The other two known examples of this striding ostrich are now in the collections of the Louvre and the Fitzwilliam Museum. The Louvre’s is the earliest recorded example, first documented in 1689, and it also the most active and dynamic and because of this experts believe it was the latest of the three. The Fitzwilliam’s is believed to be the earliest, as it has a less pronounced S-curved neck and less dramatic plumage. The example up for auction is midway between the two in dynamism and movement, so is thought to be the middle ostrich child.

3 thoughts on “Giambologna strutting ostrich for sale

  1. …it could be early ‘ba-rogue’, but what about the eggzample ostryche that lately “renaissed” in Osteriche? :confused:

    On the other hand, the bird is certainly ahead of its time, but “Giovanni da Bologna” (Giambologna) was actually from Flanders.

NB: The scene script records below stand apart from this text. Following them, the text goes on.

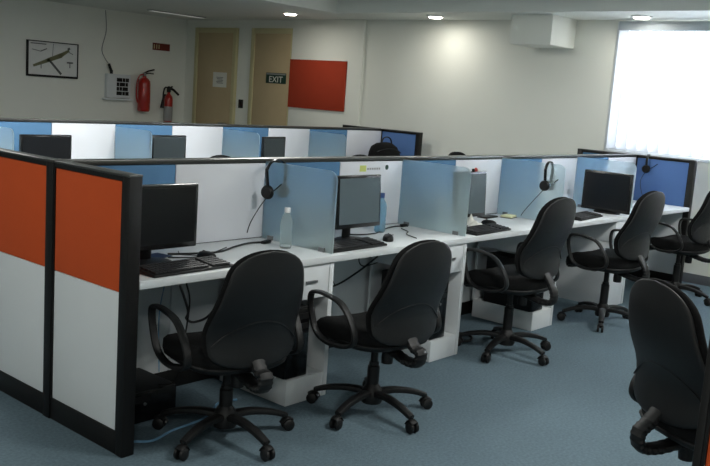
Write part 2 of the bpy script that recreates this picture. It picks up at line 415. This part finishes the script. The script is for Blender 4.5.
# opposite row, only its corner shows at the right edge
end_panel('end_partition', 'orange end partition at the bottom right edge beside the closest chair', 0, -2.90, -2.262, OW, True, True, pw=.02)

def spine(label, yc, x0, n, first_blue=True):
    p = thing('long_partition', label, 'partition', (x0, yc, 0))
    L = n*.6
    MB().box(0, L, -.024, .024, .0, .095).obj('skirting', 'frame', p, bevel=.002)
    MB().box(0, L, -.018, .018, .095, 1.15).obj('core', 'frame', p)
    for k in range(n):
        blue = (k % 2 == 0)
        MB().box(k*.6+.0025, k*.6+.5975, -.03, .03, .745, 1.148).obj('blue_tile' if blue else 'white_tile', 'blue' if blue else 'whiteboard', p, bevel=.002)
        MB().box(k*.6+.0025, k*.6+.5975, -.03, .03, .10, .74).obj('lower_tile', 'white', p, bevel=.002)
    MB().box(0, L, -.033, .033, 1.152, H).obj('top_cap', 'cap', p, bevel=.003)
    return p
s1 = spine('long partition behind the near desks with alternating blue and white tiles', .5909, .052, 10)
s2 = spine('long blue and white partition of the far desk row', DB, .052+SX, 10)

def worktop(label, x0, x1, y0, y1):
    return tag(MB().box(x0, x1, y0, y1, .705, .74).obj('worktop', 'white', bevel=.004), label, 'desk')
worktop('long white worktop of the near row where the chairs are pushed up', .064, 6.048, 0, .56)
worktop('white worktop on the rear side of the near row', .064, 6.048, .622, 1.18)
worktop('white worktop of the far row', .064+SX, 6.048+SX, DB-.587, DB-.031)

def divider(x, y0, y1, label, z1=1.16):
    p = thing('glass_divider', label, 'divider', (x, y0, .74), 0, 'frosted glass dividers')
    L = y1-y0; h = z1-.74; r = .05
    out = [(0,0),(L,0),(L,h)]
    for i in range(7):
        a = PI/2+i*PI/2/6; out.append((r+r*math.cos(a), h-r+r*math.sin(a)))
    b = MB(); t = .005
    b.loft([[(-t, q[0], q[1]) for q in out], [(t, q[0], q[1]) for q in out]])
    b.obj('pane', 'frost', p)
    for q in (.05, L-.09): MB().box(-.012, .012, q, q+.04, 0, .022).obj('clamp', 'metal', p)
    return p
G1 = [1.252, 2.452, 3.652, 4.852]
for x, nm in zip(G1, ['frosted glass divider with the clear bottle in front, nearest of the near row', 'second frosted glass divider from the left in the near row, bottle blurred behind it',
                      'frosted glass divider in the near row with a headset hooked over its front', 'frosted glass divider in the near row behind the last black monitor']):
    divider(x, .035, .558, nm)
for x, nm in zip([1.252, 2.452, 3.652, 4.852], ['frosted glass divider of the far row at the far left, beside the black monitor', 'frosted glass divider of the far row under the red extinguisher', 'frosted glass divider of the far row between the two grey monitors', 'frosted glass divider of the far row, nearest its right end']):
    divider(x+SX, DB-.55, DB-.034, nm, 1.13)

# ------------------------------------------------------------------ pedestals and towers under the near desks
def pedestal(xr, label, closed=False):
    p = thing('pedestal', label, 'pedestal', (xr, .012, 0), 0, 'white pedestals under the near desks')
    MB().box(-.03, 0, 0, .53, 0, .704).obj('side_panel', 'white', p, bevel=.002)
    d = MB().box(-.295, -.032, .003, .50, .53, .704).obj('drawer', 'white', p, bevel=.003)
    MB().box(-.20, -.12, -.006, .003, .612, .624).obj('pull', 'metal', d)
    if closed:
        b = MB().box(-.295, -.032, .003, .50, .0, .526).obj('cabinet_box', 'white', p, bevel=.003)
        MB().box(-.20, -.12, -.006, .003, .44, .452).obj('pull', 'metal', b)
    else:
        MB().box(-.295, -.032, 0, .50, 0, .13).obj('plinth', 'white', p, bevel=.003)
        MB().box(-.295, -.032, .495, .51, .13, .53).obj('back_panel', 'white', p)
    return p
def tower(x, y, z, label, lying=False, rz=0):
    p = thing('computer_tower', label, 'computer', (x, y, z), rz, 'black computer towers under the desks')
    w, h, d = .15, .36, .40
    if lying: w, h = h, w
    MB().box(-w/2, w/2, .01, d, 0, h).obj('case', 'black', p, bevel=.006)
    MB().box(-w/2+.002, w/2-.002, -.006, .012, .003, h-.003).obj('front_bezel', 'gloss', p, bevel=.006)
    f = MB()
    if lying: f.box(-w/2+.03, w/2-.15, -.009, -.005, h-.05, h-.02)
    else: f.box(-w/2+.015, w/2-.015, -.009, -.005, h-.06, h-.03); f.box(-w/2+.015, w/2-.015, -.009, -.005, h-.11, h-.08)
    f.obj('drive_bay', 'black', p)
    b = MB().lathe([(0,0),(.008,0),(.008,.004),(0,.004)], n=12).xf(Matrix.Translation((0,-.006,h*.6)) @ Matrix.Rotation(PI/2,4,'X')).obj('power_button', 'metal', p)
pedestal(1.247, 'white pedestal behind the leftmost chair, nearest of the row'); tower(1.032, .03, .13, 'black computer tower on the nearest pedestal base')
pedestal(2.447, 'white pedestal right of the second chair from the left'); tower(2.232, .03, .13, 'black computer tower on the pedestal base behind the second chair')
pedestal(3.647, 'low open white pedestal under the third chair with black tower on its base'); tower(3.432, .03, .13, 'black computer tower under the desk behind the third chair')
pedestal(4.847, 'closed white pedestal behind the fourth chair', True)
tower(.30, .27, 0, 'black computer case lying flat on the carpet beside the near end partition', True)

# ------------------------------------------------------------------ monitors, keyboards, mice
def monitor(x, y, rz, label, w=.42, h=.285, zc=.96, scr='screen', tilt=0., z=.74, grp='monitors on the near desks', base=True):
    p = thing('monitor', label, 'monitor', (x, y, z), rz, grp)
    c = zc-z
    R = Matrix.Translation((0,0,c)) @ Matrix.Rotation(-tilt, 4, 'X')
    MB().box(-w/2, w/2, -.012, .02, -h/2, h/2).xf(R).obj('bezel', 'gloss', p, bevel=.006)
    MB().box(-w/2+.016, w/2-.016, -.0135, -.011, -h/2+.024, h/2-.016).xf(R).obj('screen', scr, p)
    MB().box(-w/2+.06, w/2-.06, .018, .045, -h/2+.04, h/2-.04).xf(R).obj('rear_cover', 'black', p, bevel=.012)
    MB().sweep([(0,.075,.012),(0,.07,c-.06),(0,.045,c)], .032, .014, n=12, ref=(1,0,0)).obj('stand_neck', 'black', p)
    MB().loft([[(.11*math.cos(t)*k, .04+.085*math.sin(t)*k, zz) for t in [i*PI/12 for i in range(24)]] for k, zz in ((1,0),(1,.008),(.85,.014),(.3,.018))]).obj('stand_base', 'black', p)
    return p
monitor(.31, .24, .0, 'black monitor on the near desk right behind the front black post', w=.44, h=.29, zc=.955)
monitor(1.64, .22, 0, 'monitor with grey green reflection painted on its screen, right of the nearest glass divider', w=.365, h=.29, zc=.968, scr='screen_refl', tilt=.06)
monitor(2.82, .27, 0, 'monitor half hidden behind the second glass divider with a trinket on top', w=.35, h=.30, zc=.955, scr='screen_refl', tilt=.06)
monitor(4.69, .19, -PI/2-.03, 'black monitor turned sideways beside the fourth chair', w=.42, h=.32, zc=.915)
G = 'monitors on the far row'
monitor(1.49, 3.25, 0, 'wide black monitor at the left end of the far row', w=.42, h=.30, zc=.93, grp=G)
monitor(2.63, 3.25, 0, 'dark grey monitor of the far row under the slim extinguisher', w=.36, h=.30, zc=.94, scr='screen_refl_dim', grp=G)
monitor(3.87, 3.25, .12, 'small dark grey monitor of the far row in front of a white tile', w=.33, h=.28, zc=.95, scr='screen_refl_dim', grp=G)

def keyboard(x, y, rz, label):
    p = thing('keyboard', label, 'keyboard', (x, y, .74), rz, 'keyboards on the near desks')
    w, d = .225, .078
    MB().loft([[(-w,-d,0),(w,-d,0),(w,d,0),(-w,d,0)], [(-w,-d,.012),(w,-d,.012),(w,d,.026),(-w,d,.026)]]).obj('case', 'black', p, bevel=.004)
    k = MB(); kn = MB()
    for r in range(5):
        for c in range(20):
            if c in (14,) : continue
            x0 = -.212+c*.0212; y0 = -.066+r*.0255; z0 = .0135+(y0+d)/(2*d)*.014
            if r == 0 and 3 < c < 9:
                if c == 4: k.box(x0, x0+.0212*5-.003, y0, y0+.021, z0, z0+.007)
                continue
            (kn if c > 14 else k).box(x0, x0+.0182, y0, y0+.0215, z0, z0+.007)
    k.obj('keys', 'key', p); kn.obj('number_pad', 'key', p)
    return p
keyboard(.37, .105, .04, 'black keyboard on the nearest desk below the first monitor')
keyboard(1.49, .125, .02, 'black keyboard half behind the nearest glass divider')
keyboard(2.76, .10, .06, 'black keyboard beside the white cloth on the desk of the third chair')
keyboard(4.19, .13, .10, 'black keyboard left of the sideways monitor')
def mouse(x, y, rz, label):
    p = thing('mouse', label, 'mouse', (x, y, .74), rz, 'computer mice on the near desks')
    rings = []
    for k, z in ((1,0),(1.02,.01),(.95,.022),(.75,.032),(.4,.037),(.05,.038)):
        rings.append([(.031*k*math.cos(t), .055*k*math.sin(t)*(1 if math.sin(t) > 0 else .95), z) for t in [i*PI/10 for i in range(20)]])
    MB().loft(rings).obj('shell', 'black', p)
    MB().sweep([(0,.03,.031),(0,.022,.037),(0,.012,.036)], .004, n=6).obj('scroll_wheel', 'key', p)
    MB().sweep(smoothp([(0,.054,.008),(.01,.09,.004),(-.02,.14,.004),(.03,.2,.004)]), .0022, n=6).obj('cord', 'cable', p)
mouse(.60, .235, .2, 'black mouse behind the keyboard on the nearest desk')
mouse(1.86, .165, -.9, 'black mouse in front of the blue bottle')
mouse(3.03, .235, .3, 'black mouse by the white cloth behind the third chair')

# ------------------------------------------------------------------ bottles
def bottle(x, y, label, m, h=.205, r=.031, capm='capw'):
    p = thing('water_bottle', label, 'bottle', (x, y, .74), 0, 'water bottles on the near desks')
    k = h/.205
    MB().lathe([(0,0),(r*.85,0),(r,.008*k),(r,.05*k),(r*.93,.056*k),(r,.062*k),(r*.93,.075*k),(r,.085*k),(r,.135*k),(r*.8,.158*k),(r*.48,.175*k),(r*.42,.186*k),(0,.186*k)], n=20).obj('body', m, p)
    MB().lathe([(0,.183*k),(r*.5,.183*k),(r*.5,.205*k),(r*.45,.208*k),(0,.208*k)], n=16).obj('cap', capm, p)
    return p
bottle(1.151, .275, 'clear water bottle with white cap in front of the nearest glass divider', 'bottle', .208)
bottle(2.055, .39, 'pale blue water bottle standing behind the second monitor', 'bluebottle', .235, .033, 'capb')
bottle(2.53, .285, 'bottle with white cap seen blurred through the second glass divider', 'bottle', .20, .033)
bottle(3.80, .28, 'pale bottle seen through the third glass divider above the third chair', 'bottle', .18, .036)

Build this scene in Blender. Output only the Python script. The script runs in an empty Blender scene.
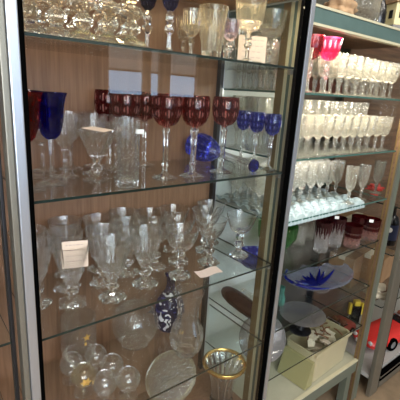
import bpy, bmesh, math, random
from math import pi, sin, cos, radians
from mathutils import Vector, Matrix
random.seed(7)
SC = bpy.context.scene
COL = SC.collection

# ------------------------------------------------------------------ camera
CAM = Vector((0, 0, 1.5))
F = 389.65
RX = Vector((0.78705456, -0.12108532, 0.60488301))     # world x in (right, down, forward)
RY = Vector((-0.61409151, -0.24697158, 0.74959766))
RZ = Vector((0.05862365, -0.96142778, -0.26873758))
cd = bpy.data.cameras.new('camera'); cam = bpy.data.objects.new('camera', cd); COL.objects.link(cam)
cd.sensor_width = 36; cd.lens = F / 400 * 36; cd.clip_start = .02
M3 = Matrix(((RX.x, -RX.y, -RX.z), (RY.x, -RY.y, -RY.z), (RZ.x, -RZ.y, -RZ.z)))
cam.matrix_world = Matrix.Translation(CAM) @ M3.to_4x4()
SC.camera = cam

# ------------------------------------------------------------------ colour, world, lights
SC.view_settings.view_transform = 'Standard'
SC.view_settings.look = 'None'
SC.view_settings.gamma = 1
SC.view_settings.exposure = 0.0
SC.view_settings.use_curve_mapping = False
SC.cycles.max_bounces = 24; SC.cycles.transmission_bounces = 20; SC.cycles.glossy_bounces = 10
SC.cycles.diffuse_bounces = 4; SC.cycles.transparent_max_bounces = 64
SC.cycles.sample_clamp_indirect = 6.0
w = bpy.data.worlds.new('world'); SC.world = w; w.use_nodes = True
w.node_tree.nodes['Background'].inputs[0].default_value = (1.0, 0.93, 0.85, 1)
w.node_tree.nodes['Background'].inputs[1].default_value = 0.20

def area(name, loc, target, sx, sy, power, col):
    l = bpy.data.lights.new(name, 'AREA'); l.shape = 'RECTANGLE'; l.size = sx; l.size_y = sy
    l.energy = power; l.color = col
    o = bpy.data.objects.new(name, l); COL.objects.link(o); o.location = loc
    o.rotation_euler = (Vector(target) - Vector(loc)).to_track_quat('-Z', 'Y').to_euler()
    return o
area('added_window_light', (-1.0, -3.1, 1.9), (0.8, 1.0, 1.0), 3.2, 1.7, 120, (1.0, 0.97, 0.92))  # large light added for the made-up window behind the camera
for x_, y_ in ((-.6, -.9), (.9, -1.5), (2.0, -.5), (.5, .15), (-1.2, .3)):
    area('sparkle_strip_light', (x_, y_, 2.62), (x_, y_ + .1, 0), 1.2, .05, 13, (1.0, 0.94, 0.85))  # overhead strips added only for sparkle on the crystal
for x_, y_, z_ in ((-.4, -2.2, 2.3), (1.6, -2.4, 2.2), (.3, -.6, 2.5), (1.2, -.3, 2.5)):
    l_ = bpy.data.lights.new('sparkle_point_light', 'POINT'); l_.energy = 9; l_.shadow_soft_size = .035; l_.color = (1.0, .92, .78)  # bare points added so the crystal sparkles from more sides
    o_ = bpy.data.objects.new('sparkle_point_light', l_); COL.objects.link(o_); o_.location = (x_, y_, z_)
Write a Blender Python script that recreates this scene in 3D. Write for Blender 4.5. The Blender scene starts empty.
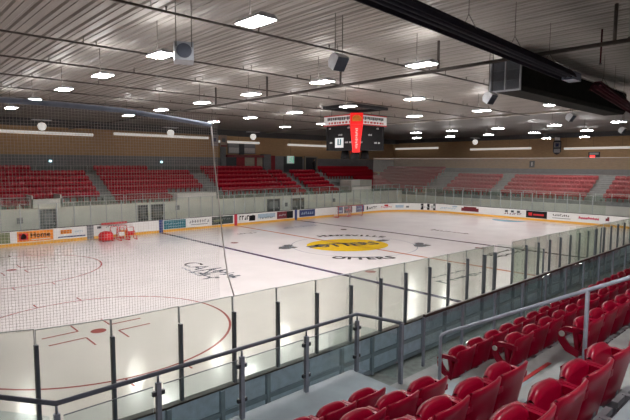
import bpy, bmesh, math, random
from mathutils import Vector, Matrix
R = math.radians
PI = math.pi
sc = bpy.context.scene
COL = sc.collection
rnd = random.Random(7)

# ------------------------------------------------------------------ camera
CAM = Vector((-26.402, -24.270, 5.865))
YAW, PITCH, ROLL, F = 0.823116, -0.091412, 0.005081, 492.76
cam_d = bpy.data.cameras.new('camera')
cam_d.sensor_width = 36.0
cam_d.lens = F * 36.0 / 630.0
cam_d.clip_start = 0.05
cam_d.clip_end = 300
cam = bpy.data.objects.new('camera', cam_d)
COL.objects.link(cam)
fw = Vector((math.cos(YAW) * math.cos(PITCH), math.sin(YAW) * math.cos(PITCH), math.sin(PITCH)))
rt = Vector((math.sin(YAW), -math.cos(YAW), 0))
up = rt.cross(fw)
r2 = rt * math.cos(ROLL) + up * math.sin(ROLL)
u2 = -rt * math.sin(ROLL) + up * math.cos(ROLL)
mw = Matrix((r2, u2, -fw)).transposed().to_4x4()
mw.translation = CAM
cam.matrix_world = mw
sc.camera = cam

def px(P):
    d = Vector(P) - CAM
    z = d.dot(fw)
    if z < 0.3:
        return None
    return (315 + F * d.dot(r2) / z, 210 - F * d.dot(u2) / z)

def in_frame(P, m=0):
    q = px(P)
    return q is not None and -m < q[0] < 630 + m and -m < q[1] < 420 + m

# ------------------------------------------------------------------ world, exposure
w = bpy.data.worlds.new('arena_world')
sc.world = w
w.use_nodes = True
w.node_tree.nodes['Background'].inputs[0].default_value = (0.8, 0.85, 1.0, 1)
w.node_tree.nodes['Background'].inputs[1].default_value = 0.0
sc.view_settings.view_transform = 'Standard'
sc.view_settings.look = 'None'
sc.view_settings.gamma = 1.0
sc.view_settings.use_curve_mapping = False
sc.view_settings.exposure = 0.1
PANEL_EMIT = 150.0
UP_EMIT = 45.0
sc.cycles.transparent_max_bounces = 48
sc.cycles.max_bounces = 10
sc.cycles.diffuse_bounces = 5
sc.cycles.sample_clamp_indirect = 6.0
sc.cycles.caustics_reflective = False
sc.cycles.caustics_refractive = False

# ------------------------------------------------------------------ materials
MATS = {}
def M(name, col, rough=0.6, metal=0.0, var=0.12, scale=6.0, bump=0.0, spec=0.5, emit=0.0, ecol=None, stretch=None):
    if name in MATS:
        return MATS[name]
    m = bpy.data.materials.new(name)
    m.use_nodes = True
    nt = m.node_tree
    b = nt.nodes['Principled BSDF']
    tc = nt.nodes.new('ShaderNodeTexCoord')
    nz = nt.nodes.new('ShaderNodeTexNoise')
    nz.inputs['Scale'].default_value = scale
    nz.inputs['Detail'].default_value = 4
    if stretch:
        mp = nt.nodes.new('ShaderNodeMapping')
        mp.inputs['Scale'].default_value = stretch
        nt.links.new(tc.outputs['Object'], mp.inputs['Vector'])
        nt.links.new(mp.outputs['Vector'], nz.inputs['Vector'])
    else:
        nt.links.new(tc.outputs['Object'], nz.inputs['Vector'])
    rp = nt.nodes.new('ShaderNodeValToRGB')
    c = Vector(col)
    lo = c * (1 - var)
    hi = c * (1 + var)
    rp.color_ramp.elements[0].position = 0.3
    rp.color_ramp.elements[1].position = 0.7
    rp.color_ramp.elements[0].color = (*lo, 1)
    rp.color_ramp.elements[1].color = (min(1, hi[0]), min(1, hi[1]), min(1, hi[2]), 1)
    nt.links.new(nz.outputs['Fac'], rp.inputs['Fac'])
    nt.links.new(rp.outputs['Color'], b.inputs['Base Color'])
    b.inputs['Roughness'].default_value = rough
    b.inputs['Metallic'].default_value = metal
    b.inputs['Specular IOR Level'].default_value = spec
    if bump:
        bp = nt.nodes.new('ShaderNodeBump')
        bp.inputs['Strength'].default_value = bump
        bp.inputs['Distance'].default_value = 0.02
        nt.links.new(nz.outputs['Fac'], bp.inputs['Height'])
        nt.links.new(bp.outputs['Normal'], b.inputs['Normal'])
    if emit:
        b.inputs['Emission Color'].default_value = (*(ecol or col), 1)
        b.inputs['Emission Strength'].default_value = emit
    MATS[name] = m
    return m

def glass(name, tint, refl=0.06):
    m = bpy.data.materials.new(name)
    m.use_nodes = True
    nt = m.node_tree
    nt.nodes.clear()
    out = nt.nodes.new('ShaderNodeOutputMaterial')
    mix = nt.nodes.new('ShaderNodeMixShader')
    tr = nt.nodes.new('ShaderNodeBsdfTransparent')
    gl = nt.nodes.new('ShaderNodeBsdfGlossy')
    gl.inputs['Roughness'].default_value = 0.05
    gl.inputs['Color'].default_value = (0.9, 0.95, 0.92, 1)
    lw = nt.nodes.new('ShaderNodeLayerWeight')
    lw.inputs['Blend'].default_value = 0.25
    mm = nt.nodes.new('ShaderNodeMath')
    mm.operation = 'MULTIPLY_ADD'
    mm.inputs[1].default_value = 0.35
    mm.inputs[2].default_value = refl * 0.4
    nz = nt.nodes.new('ShaderNodeTexNoise')
    nz.inputs['Scale'].default_value = 1.5
    tc = nt.nodes.new('ShaderNodeTexCoord')
    nt.links.new(tc.outputs['Object'], nz.inputs['Vector'])
    rp = nt.nodes.new('ShaderNodeValToRGB')
    t = Vector(tint)
    rp.color_ramp.elements[0].color = (*(t * 0.97), 1)
    rp.color_ramp.elements[1].color = (*t, 1)
    nt.links.new(nz.outputs['Fac'], rp.inputs['Fac'])
    nt.links.new(rp.outputs['Color'], tr.inputs['Color'])
    nt.links.new(lw.outputs['Fresnel'], mm.inputs[0])
    nt.links.new(mm.outputs[0], mix.inputs[0])
    nt.links.new(tr.outputs[0], mix.inputs[1])
    nt.links.new(gl.outputs[0], mix.inputs[2])
    nt.links.new(mix.outputs[0], out.inputs[0])
    MATS[name] = m
    return m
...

    A couple of years ago, I ended up –in the middle of the night– on a horror flight from Heraklion to Brussels in Bologna, until a new flight crew was able to take over. Apparently, they were only allowed to work for 15 hour shifts. In Jean’s (“Giovanni”) case, however, it was “Boulogne-sur-Mer” (Bonen; Latin: Gesoriacum or Bononia, currently France):


    “Already in 1550, The Peace of Boulogne ended the war of England with Scotland and France, which bought back Boulogne for 400,000 crowns. A culture of smuggling was present in the city until 1659, when French gains in Flanders from the Treaty of the Pyrenees moved the border northwards.”